Bölüm 4: Sarı Tehlike ve Emperyal Korkular
19. yüzyılın sonlarında, Doğu Asyalıların “sarı” olarak kodlanması, “sarı tehlike” kavramıyla politik bir boyut kazandı. Kaiser II. Wilhelm’in 1895’te bu terimi türetmesiyle, Japonya’nın Çin-Japonya Savaşı’ndaki zaferi ve Rusya’yı yenmesi, Batı’da korkuya yol açtı. Japonya’nın sömürgeci yükselişi, beyaz hâkimiyetin sona erebileceği endişesini tetikledi. Keevak, bu dönemde sarı rengin hem bir ırk hem de bir tehlike sembolü olarak kristalleştiğini vurguluyor. Göç dalgaları, özellikle ABD’de Çinlilere ve Japonlara karşı ayrımcı yasaları (örneğin, 1882 Çinlilerin İhraç Edilmesi Yasası) beraberinde getirdi.

Bölüm 5: Doğu Asya’da Sarının Alımlanması
Batı’nın sarı ırk paradigması, Çin ve Japonya’da farklı tepkilerle karşılandı:

Çin: Sarı, imparatorluk ve Sarı Nehir gibi kültürel sembollerle zaten önemliydi. Çinliler, “Sarı İmparator’un Oğulları” gibi ifadelerle bu rengi olumlu bir kimlik olarak benimseyebildi. Ancak “Moğol” terimi, barbarlıkla ilişkilendirildiği için reddedildi.

Japonya: Japonlar, sarı ırk fikrine direndi ve kendilerini Çin’den ayırarak beyaz ırka yakın görmeyi tercih etti. Meiji dönemi entelektüelleri, Japonya’nın “sarı” olmadığını, medeniyet seviyesinin onları Batı’ya eşitlediğini savundu.

20. yüzyılın ortalarına gelindiğinde, her iki toplum da Batı’nın ırksal çerçevelerini kısmen içselleştirmişti, ancak bunu kendi bağlamlarına uyarladılar.

Sonuç: Sarının İstikrarı ve Eleştirisi
Keevak, 1920’ler ve 1930’lardan itibaren sarı ırk kavramının Batı’da tamamen kabul gördüğünü ve antropolojik metinlerde (örneğin, UNESCO’nun 1950’ler raporları) hâlâ kullanıldığını gösteriyor.
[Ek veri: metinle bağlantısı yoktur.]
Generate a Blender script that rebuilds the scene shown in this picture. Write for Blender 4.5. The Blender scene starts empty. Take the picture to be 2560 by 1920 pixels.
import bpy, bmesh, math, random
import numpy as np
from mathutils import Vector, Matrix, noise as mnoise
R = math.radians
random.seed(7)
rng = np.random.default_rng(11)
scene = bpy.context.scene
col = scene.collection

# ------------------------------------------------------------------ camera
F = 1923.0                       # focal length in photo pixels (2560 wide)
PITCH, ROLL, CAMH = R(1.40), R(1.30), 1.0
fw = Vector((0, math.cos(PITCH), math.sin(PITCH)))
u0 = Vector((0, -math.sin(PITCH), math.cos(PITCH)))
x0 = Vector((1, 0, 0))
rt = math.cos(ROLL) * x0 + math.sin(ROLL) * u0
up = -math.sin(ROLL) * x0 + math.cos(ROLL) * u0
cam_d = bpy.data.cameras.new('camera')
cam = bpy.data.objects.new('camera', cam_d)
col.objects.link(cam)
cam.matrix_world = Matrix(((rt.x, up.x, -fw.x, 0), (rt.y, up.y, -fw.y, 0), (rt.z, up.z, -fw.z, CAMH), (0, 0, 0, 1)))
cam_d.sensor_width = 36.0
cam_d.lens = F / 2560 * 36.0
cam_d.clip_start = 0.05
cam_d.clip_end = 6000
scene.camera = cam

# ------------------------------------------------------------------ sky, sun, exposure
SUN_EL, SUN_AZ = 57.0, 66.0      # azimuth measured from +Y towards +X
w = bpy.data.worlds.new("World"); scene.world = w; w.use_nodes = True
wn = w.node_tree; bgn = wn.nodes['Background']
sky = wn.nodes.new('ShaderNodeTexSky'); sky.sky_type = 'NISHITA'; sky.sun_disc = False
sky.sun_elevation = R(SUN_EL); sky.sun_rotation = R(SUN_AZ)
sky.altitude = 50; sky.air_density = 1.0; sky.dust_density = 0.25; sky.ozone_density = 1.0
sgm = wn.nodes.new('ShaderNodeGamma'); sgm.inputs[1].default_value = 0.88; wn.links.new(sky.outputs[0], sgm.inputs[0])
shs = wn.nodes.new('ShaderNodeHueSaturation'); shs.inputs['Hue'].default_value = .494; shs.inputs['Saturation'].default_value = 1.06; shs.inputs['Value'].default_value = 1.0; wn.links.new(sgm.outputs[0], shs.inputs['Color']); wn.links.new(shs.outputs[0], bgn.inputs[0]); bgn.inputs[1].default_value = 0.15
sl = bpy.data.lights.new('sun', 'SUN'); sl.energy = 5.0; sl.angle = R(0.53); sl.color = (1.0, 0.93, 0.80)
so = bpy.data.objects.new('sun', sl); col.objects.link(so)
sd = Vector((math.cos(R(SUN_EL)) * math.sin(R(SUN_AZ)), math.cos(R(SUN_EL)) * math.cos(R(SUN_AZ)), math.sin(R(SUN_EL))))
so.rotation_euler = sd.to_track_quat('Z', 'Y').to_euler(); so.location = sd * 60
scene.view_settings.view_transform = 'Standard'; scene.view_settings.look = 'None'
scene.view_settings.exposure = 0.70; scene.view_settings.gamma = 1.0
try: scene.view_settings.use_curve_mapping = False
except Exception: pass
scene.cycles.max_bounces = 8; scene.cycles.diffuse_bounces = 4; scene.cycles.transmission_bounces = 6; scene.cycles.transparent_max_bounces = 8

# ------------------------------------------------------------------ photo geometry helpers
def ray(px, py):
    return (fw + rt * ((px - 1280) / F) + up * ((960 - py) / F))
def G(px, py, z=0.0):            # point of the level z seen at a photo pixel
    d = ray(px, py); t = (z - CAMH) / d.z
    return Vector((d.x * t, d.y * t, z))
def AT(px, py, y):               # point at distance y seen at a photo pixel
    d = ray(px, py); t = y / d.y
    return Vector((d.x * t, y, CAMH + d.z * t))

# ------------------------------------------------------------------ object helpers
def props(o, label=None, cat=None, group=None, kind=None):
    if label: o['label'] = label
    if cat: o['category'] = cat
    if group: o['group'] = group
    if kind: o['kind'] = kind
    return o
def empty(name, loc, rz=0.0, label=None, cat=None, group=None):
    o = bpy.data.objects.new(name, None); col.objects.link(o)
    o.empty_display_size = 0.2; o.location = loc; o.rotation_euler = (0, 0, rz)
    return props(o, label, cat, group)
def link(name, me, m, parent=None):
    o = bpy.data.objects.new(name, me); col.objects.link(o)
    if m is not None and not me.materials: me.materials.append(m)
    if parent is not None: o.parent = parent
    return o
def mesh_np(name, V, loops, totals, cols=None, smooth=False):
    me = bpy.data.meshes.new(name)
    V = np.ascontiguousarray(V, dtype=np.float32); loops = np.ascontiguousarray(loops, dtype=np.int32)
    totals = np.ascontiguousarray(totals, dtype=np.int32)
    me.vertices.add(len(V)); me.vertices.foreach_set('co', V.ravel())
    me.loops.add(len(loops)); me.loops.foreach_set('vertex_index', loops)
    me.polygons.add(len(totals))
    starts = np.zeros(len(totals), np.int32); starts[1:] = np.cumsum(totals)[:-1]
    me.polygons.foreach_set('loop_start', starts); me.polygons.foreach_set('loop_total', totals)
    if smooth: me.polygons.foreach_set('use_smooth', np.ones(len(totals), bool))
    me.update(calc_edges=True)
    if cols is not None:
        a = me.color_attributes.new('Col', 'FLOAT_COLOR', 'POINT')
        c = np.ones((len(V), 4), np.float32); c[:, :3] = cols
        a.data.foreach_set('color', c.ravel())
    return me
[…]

Ancak yazar, sarının nötr bir renk olmadığını, tarihsel olarak yüklenmiş bir stereotip olduğunu savunuyor. Cengiz Han veya Attila gibi figürlerin “sarı tehlike” ile ilişkilendirilmesi, 19. yüzyıl öncesi kaynaklarda yer almıyordu; bu, modern ırkçılığın bir icadıydı. Keevak, Doğu Asyalıların teninde “sarı” görmediğini belirterek, bu kavramın bilimsel ve kültürel bir kurgu olduğunu vurguluyor.

Kitabın Amacı ve Katkısı
Kitap, ırksal düşüncenin tarihsel olarak nasıl inşa edildiğini ve sarı rengin Doğu Asyalılarla neden özdeşleştirildiğini sorguluyor. Keevak, bu sürecin 18. ve 19. yüzyıl Batı bilimindeki ırkçı paradigmalardan kaynaklandığını göstererek, günümüzdeki önyargıların kökenine ışık tutuyor. Çalışma, ırk kavramının biyolojik değil, sosyal ve tarihsel bir kurgu olduğunu ortaya koyuyor.